When chemists work with solid materials, we simply weigh out amounts of solid reagents and calculate mole amounts when thinking about stoichiometry. However, when we dissolve a solid (also known as a solute) in a solvent to form a solution, the solute becomes evenly distributed throughout the solution and we need to know how many moles of solute are present in a particular volume of solution.a) A solution is created by dissolving 13.5 grams of ammonium chloride in enough water to make 315 mL of solution. How many moles of ammonium chloride are present in the resulting solution?b) What is the molarity of the solution described above?c) To carry out a particular reaction, you determine that you need 0.0500 moles of ammonium chloride. What volume (mL) of the solution described above will you need to complete the reaction without any leftover NH4Cl?

Answer 1

See the answers below

Step-by-step explanation:

13.5 g of NH4Cl was dissolved in 315 mL of water.

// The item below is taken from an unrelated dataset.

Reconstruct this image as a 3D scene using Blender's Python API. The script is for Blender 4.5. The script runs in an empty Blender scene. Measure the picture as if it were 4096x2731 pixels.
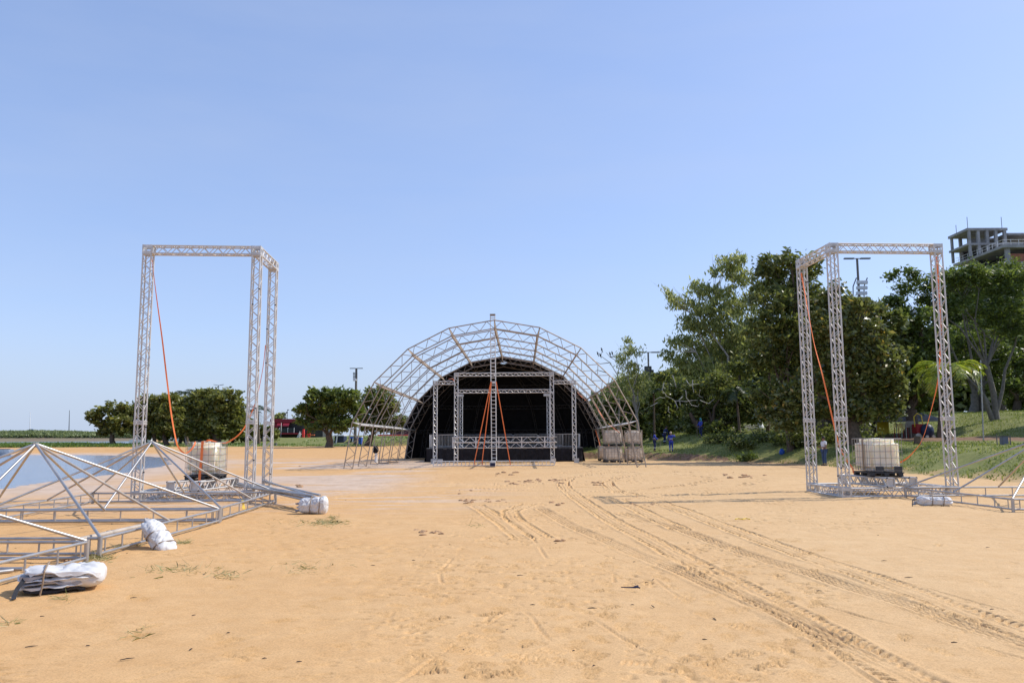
import bpy, bmesh, math, random
import numpy as np
from mathutils import Vector, Matrix
random.seed(7); RNG = np.random.default_rng(7)
SC = bpy.context.scene
COL = SC.collection
# ------------------------------------------------------------------ camera
F = 3200.; CX = 2048.; CY = 1365.5; HOR = 1743.; H = 1.87; ROLL = math.radians(0.3)
PIT = math.atan((HOR-CY)/F)
cam = bpy.data.objects.new('camera', bpy.data.cameras.new('camera')); COL.objects.link(cam)
cam.data.lens = F/4096*36; cam.data.sensor_width = 36; cam.data.sensor_fit = 'HORIZONTAL'
cam.data.clip_start = .1; cam.data.clip_end = 6000
cR, sR, cP, sP = math.cos(ROLL), math.sin(ROLL), math.cos(PIT), math.sin(PIT)
cam.matrix_world = Matrix(((cR, sR, 0, 0), (sR*sP, -cR*sP, -cP, 0), (-sR*cP, cR*cP, -sP, H), (0, 0, 0, 1)))
SC.camera = cam
# ------------------------------------------------------------------ light
SUN_EL = math.radians(46); SUN_AZ = math.radians(14)          # azimuth from +X towards +Y
sd = Vector((math.cos(SUN_EL)*math.cos(SUN_AZ), math.cos(SUN_EL)*math.sin(SUN_AZ), math.sin(SUN_EL)))
sun = bpy.data.objects.new('sun', bpy.data.lights.new('sun', 'SUN')); COL.objects.link(sun)
sun.data.energy = 4.2; sun.data.angle = math.radians(.5); sun.data.color = (1, .95, .87)
sun.rotation_euler = sd.to_track_quat('Z', 'Y').to_euler()
W = bpy.data.worlds.new('World'); SC.world = W; W.use_nodes = True
wn = W.node_tree.nodes; wl = W.node_tree.links
sky = wn.new('ShaderNodeTexSky'); sky.sky_type = 'NISHITA'; sky.sun_disc = False
sky.sun_elevation = SUN_EL; sky.sun_rotation = math.pi/2-SUN_AZ
sky.altitude = 0; sky.air_density = 1.0; sky.dust_density = 1.0; sky.ozone_density = 1.0
gm = wn.new('ShaderNodeGamma'); gm.inputs[1].default_value = .583; wl.new(sky.outputs[0], gm.inputs[0])
# thin veils of high cloud
stc = wn.new('ShaderNodeTexCoord'); smp = wn.new('ShaderNodeMapping'); smp.inputs['Scale'].default_value = (1.2, 1.2, 5); smp.inputs['Rotation'].default_value = (.25, .1, 0)
snz = wn.new('ShaderNodeTexNoise'); snz.inputs['Scale'].default_value = 2.2; snz.inputs['Detail'].default_value = 6; snz.inputs['Roughness'].default_value = .55
wl.new(stc.outputs['Generated'], smp.inputs[0]); wl.new(smp.outputs[0], snz.inputs['Vector'])
srm = wn.new('ShaderNodeMapRange'); srm.inputs['From Min'].default_value = .42; srm.inputs['From Max'].default_value = .75; srm.inputs['To Max'].default_value = .16; wl.new(snz.outputs['Fac'], srm.inputs['Value'])
gn = wn.new('ShaderNodeMix'); gn.data_type = 'RGBA'; gn.blend_type = 'MULTIPLY'; gn.inputs['Factor'].default_value = 1; gn.inputs['B'].default_value = (2.12, 2.42, 3.2, 1)
cl = wn.new('ShaderNodeMix'); cl.data_type = 'RGBA'; cl.inputs['B'].default_value = (5.0, 5.6, 7.0, 1)
wl.new(gm.outputs[0], gn.inputs['A']); wl.new(gn.outputs['Result'], cl.inputs['A']); wl.new(srm.outputs[0], cl.inputs['Factor'])
sz = wn.new('ShaderNodeSeparateXYZ'); wl.new(stc.outputs['Generated'], sz.inputs[0])
hz = wn.new('ShaderNodeMapRange'); hz.interpolation_type = 'SMOOTHSTEP'; hz.inputs['From Min'].default_value = 0; hz.inputs['From Max'].default_value = .14; hz.inputs['To Min'].default_value = .8; hz.inputs['To Max'].default_value = 0; wl.new(sz.outputs['Z'], hz.inputs['Value'])
hv = wn.new('ShaderNodeMix'); hv.data_type = 'RGBA'; hv.inputs['B'].default_value = (4.55, 5.45, 7.1, 1); wl.new(cl.outputs['Result'], hv.inputs['A']); wl.new(hz.outputs[0], hv.inputs['Factor'])
wl.new(hv.outputs['Result'], wn['Background'].inputs[0]); wn['Background'].inputs[1].default_value = .12
SC.view_settings.view_transform = 'Standard'; SC.view_settings.look = 'None'
SC.view_settings.exposure = 0.0; SC.view_settings.gamma = 1

# ------------------------------------------------------------------ pixel -> world at a true depth (photo is 4096 x 2731)
def ray(x, y):
    u = (x-CX)/F; v = -(y-CY)/F
    a = u*cR+v*sR; b = -u*sR+v*cR
    return Vector((a, cP-b*sP, sP+b*cP))
def at(x, y, Y):
    r = ray(x, y); t = Y/r.y; return Vector((r.x*t, Y, H+r.z*t))
def gz(x, y, z=0.):
    r = ray(x, y); t = (z-H)/r.z; return Vector((r.x*t, r.y*t, z))

# ------------------------------------------------------------------ terrain
def sstep(a, b, x):
    t = np.clip((x-a)/(b-a), 0, 1); return t*t*(3-2*t)
LAG = np.array([(-20.5, 32.5), (-20, 34), (-20.5, 36), (-21.4, 42), (-22, 48), (-24, 57), (-26, 64), (-31, 76), (-36, 86), (-43, 95), (-56, 103),
                (-64, 103), (-75, 99), (-110, 95), (-200, 90), (-300, 0), (-80, -20), (-40, 18)], float)
EDGE = np.array([(24, -60), (21, 10), (19.6, 30), (18.9, 37), (19, 49), (17, 58), (11, 65), (3, 74), (-4, 96), (-12, 120), (-60, 160)], float)
def pdist(X, Y, P, closed=False):
    d = np.full(X.shape, 1e9)
    n = len(P)
    for i in range(n if closed else n-1):
        a = P[i]; b = P[(i+1) % n]; ab = b-a
        t = np.clip(((X-a[0])*ab[0]+(Y-a[1])*ab[1])/(ab@ab), 0, 1)
        d = np.minimum(d, np.hypot(X-a[0]-t*ab[0], Y-a[1]-t*ab[1]))
    return d
def inside(X, Y, P):
    c = np.zeros(X.shape, bool); n = len(P); j = n-1
    for i in range(n):
        xi, yi = P[i]; xj, yj = P[j]
        c ^= ((yi > Y) != (yj > Y)) & (X < (xj-xi)*(Y-yi)/(yj-yi+1e-12)+xi); j = i
    return c
EP = np.vstack([EDGE, [(-60, 2000), (2000, 2000), (2000, -60)]])
def edge_s(X, Y):
    s = pdist(X, Y, EDGE); return np.where(inside(X, Y, EP), s, -s)
def _hash(ix, iy, k):
    h = (ix*374761393+iy*668265263+k*2147483647) & 0xffffffff
    h = ((h ^ (h >> 13))*1274126177) & 0xffffffff
    return ((h ^ (h >> 16)) & 0xffff)/65535.
def vnoise(X, Y, k=0):
    ix = np.floor(X).astype(np.int64); iy = np.floor(Y).astype(np.int64); fx = X-ix; fy = Y-iy
    fx = fx*fx*(3-2*fx); fy = fy*fy*(3-2*fy)
    return (_hash(ix, iy, k)*(1-fx)+_hash(ix+1, iy, k)*fx)*(1-fy)+(_hash(ix, iy+1, k)*(1-fx)+_hash(ix+1, iy+1, k)*fx)*fy
def fbm(X, Y, k=0, n=4):
    r = 0; a = .5
    for i in range(n):
        r = r+a*vnoise(X*2**i+17*i, Y*2**i-9*i, k+i); a *= .5
    return r/(1-.5**n)
def macro(X, Y):
    X = np.asarray(X, float); Y = np.asarray(Y, float)
    z = -.0064*(np.clip(Y, 47, 75)-47)+np.interp(Y, [75, 112, 140, 175, 400], [0, .45, .85, 1.0, 1.2])
    s = edge_s(X, Y)
    f1 = np.interp(s, [0, 1.0, 3, 6, 200], [0, .55, .85, .95, 1.6])                     # meadow behind a cut ledge
    f2 = np.interp(s, [0, 3, 8, 20, 200], [0, .95, 1.85, 2.2, 3])                     # mound
    f3 = np.interp(s, [0, 2, 14, 18, 30, 45, 100, 300], [0, .25, 1.4, 1.55, 3.7, 4.2, 5, 8])  # long bank
    m1 = sstep(13, 17, X); m2 = sstep(22, 30, X)
    z = z*(1-sstep(0, 4, s)*sstep(6, 16, X))+np.where(s > 0, ((f1*(1-m1)+f2*m1)*(1-m2)+f3*m2), 0)
    z = z+(fbm(X*.35, Y*.35, 5)-.5)*np.where(s > 0, .45, .05)*np.clip(np.abs(s)/2, 0, 1)
    d = pdist(X, Y, LAG, True); ins = inside(X, Y, LAG); d = np.where(ins, -d, d)
    shore = -.14+.012*d
    z = np.where(d < 12, np.minimum(z, np.where(d < 0, -.14+.06*d, shore)), z); z = np.maximum(z, -2)
    riv = sstep(.44, .50, -X/np.maximum(Y, 1))*sstep(150, 168, Y)
    z = z*(1-riv)+riv*(-1.5)
    return z
def gh(x, y):
    return float(macro(np.array([x]), np.array([y]))[0])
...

Moles of NH4Cl present in the solution = mass/molar mass

Molar mass of NH4Cl = 54.49 g/mol

a) Moles of NH4Cl = 13.5/54.49

= 0.25 mole

b) Molarity of solution = moles of solute/volume of solution

moles of NH4Cl = 0.25

volume of solution = 315 mL = 0.315 L

molarity = 0.25/0.315

= 0.79 M

c) moles required = 0.0500 mole

molarity = 0.79 M

molarity = moles x volume

volume = molarity/moles

= 0.79/0.0500

= 15.8 L = 15,800 mL